Дело, казалось, было решено, но через несколько дней вдруг встал вопрос о посылке «Ермака». После совещания 7 января директор Главной физической обсерватории академик М. А. Рыкачёв позвонил в Кронштадт С. О. Макарову и рассказал о состоявшихся прениях. Адмирал тотчас же выразил готовность с началом навигации отправиться на «Ермаке» к острову Беннетта. Макаров и Рыкачёв действовали очень быстро. Первый из них набросал ряд пунктов в доказательство того, что «Ермак» может отлично работать во льдах Ледовитого океана и «проникнуть в такие места, которые ещё никогда не были посещены человеком и остаются совершенно неизученными». Рыкачёв же 10 января 1903 года обратился к председателю Комиссии для снаряжения экспедиции академику Ф. Б. Шмидту с письмом, в котором доказывал, что «единственным средством спасения Толля и его спутников было бы снаряжение за ними ледокола „Ермак“». К письму были приложены макаровские тезисы.[164]
Надо отметить, что Макаров активно включился в дело не только из желания помочь попавшему в беду другу. Был ещё один важный стимул – реабилитировать «Ермак». Дело в том, что первые две попытки использовать ледокол в полярной обстановке были малоуспешны. В 1899 году в районе Шпицбергена, сцепившись с торосистым льдом, «Ермак» получил значительную пробоину. В 1901 году, после ремонта и укрепления корпуса, «Ермак» вновь отправился в Арктику, имея целью обогнуть Новую Землю с севера. Однако, не дойдя до мыса Желания, северной оконечности Новой Земли, ледокол попал в ледяную ловушку. Чего только ни делали – долбили лёд кирками, поливали его кипятком – ничего не помогало. На место расколотой и растаявшей льдины из-под днища выныривала другая, побольше. В ловушке просидели целый месяц.
Потом, правда, ветер переменился, льды раздвинулись, но время было упущено, запасы угля истощились, и мыс Желания остался в области благих пожеланий.[165] После этого «Ермак» был приписан к Петербургскому порту для проводки судов в зимнее время.
Идея Макарова – использовать ледоколы для навигации в Арктике – была здравой и перспективной. Но адмирал сильно погорячился, выдвинув лозунг «К Северному Полюсу – напролом!». Такие экскурсии стали возможны лишь с появлением сверхмощных атомоходов.

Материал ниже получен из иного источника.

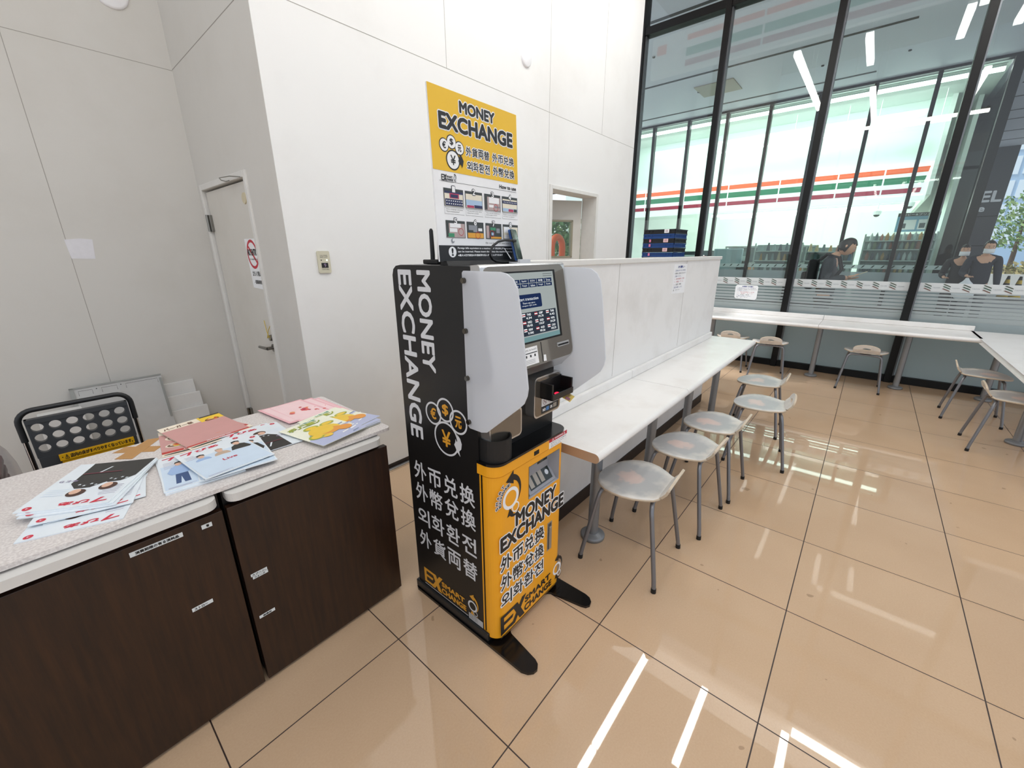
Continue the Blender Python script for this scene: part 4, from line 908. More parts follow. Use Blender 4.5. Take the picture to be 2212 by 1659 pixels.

После навигации в 1901 году «Ермак» был отремонтирован и усовершенствован. Возникли ещё некоторые идеи по его усилению, изложенные в макаровских тезисах. Сам Макаров набрался опыта арктических плаваний, а на должность командира «Ермака» был назначен такой опытный полярный навигатор, как Н. Н. Коломейцев. И адмирал вновь рвался в бой. Ему казалось, что предстоящая экспедиция на Новосибирские острова предоставляет уникальный шанс спасти не только Толля, но и идею использования ледоколов в Арктике.
Макаров и Рыкачёв, несмотря на поспешность своего вмешательства, всё же несколько запоздали. 9 января Комиссия уже направила Колчаку приглашение на должность руководителя спасательной экспедиции. Однако план Макарова и Рыкачёва Комиссией был рассмотрен и – отклонён. Главные возражения сводились к тому, что Норденшельдово море (море Лаптевых) довольно мелко, слабо обследовано, имеет множество банок, а вблизи Новосибирских островов глубины такие, что садилась на мель и зарывалась винтом в ил даже «Заря». Если «Ермак» сядет на мель, кто его будет стаскивать? Если же он опять попадёт в ледяную ловушку, то как прокормить его многочисленную команду во время зимовки?[166] Академик Чернышев, оказавшись перед выбором – «Ермак» или экспедиция на шлюпках, – склонился на этот раз, видимо, в пользу Колчака и в дальнейшем активно ему содействовал. 16 января Колчак получил первые суммы, выделенные на проведение спасательной экспедиции.[167]
Ответственное поручение, данное Колчаку, заставило его отложить свадьбу с Софьей Фёдоровной Омировой. Познакомились они в 1899 году. Сначала свадьбе помешала первая экспедиция, теперь – вторая.
Получив деньги, Колчак выехал в Мезень, а оттуда – посёлок Долгощелье на берегу Белого моря, где собирались промышленники (охотники) перед уходом на тюлений промысел. Эта поездка была удачней, чем в прошлый раз. Колчаку удалось завербовать в экспедицию шестерых поморов, четверо из которых сопровождали его на самой опасной стадии путешествия.